Each of 2 players starts with 12 regular pieces, called sometimes men, set in 3 rows. It means that 2 ranks between players’ pieces are left empty at the beginning of a game.
2. How to move pieces?
Men can only move diagonally forwards to the adjacent dark and empty square. You should know that in American Checkers the dark piece starts a game and after that players make moves alternately.
3. Capturing
If you have a piece opposite to your adversary and there is an empty square behind your opponent’s piece you must jump over the opponent piece and remove it from the board. This is how capturing works.
A few more rules and tips about capturing:
- in straight checkers capturing is mandatory
- if you have a few capturing possibilities, you can choose any of them
- you can capture more than one opponent’s piece in one move
- ordinary pieces (uncrowned) can only capture forwards
4. King
Once your ordinary piece reaches the last (farthest) rank of the board it becomes a king. And the king is more powerful than an uncrowned piece.
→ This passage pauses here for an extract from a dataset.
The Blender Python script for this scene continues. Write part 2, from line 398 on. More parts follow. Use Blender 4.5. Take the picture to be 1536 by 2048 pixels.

A king in American checkers:
- can move diagonally forwards and backwards by one square
- can capture forwards and backwards
- has so called short jumps - it can only capture opponent's pieces on the next square
- can capture more than one opponent’s piece in one move
There is also one special rule, what happens when a piece becomes a king and has an opportunity to jump over an opponent's piece. Check it out in our video lesson.
5. Winning the game
Your can win American checkers game in 2 different ways:
- by capturing all opponent’s pieces or
- by freezing out all opponent’s pieces.
In other words you win when your opponent cannot make any move.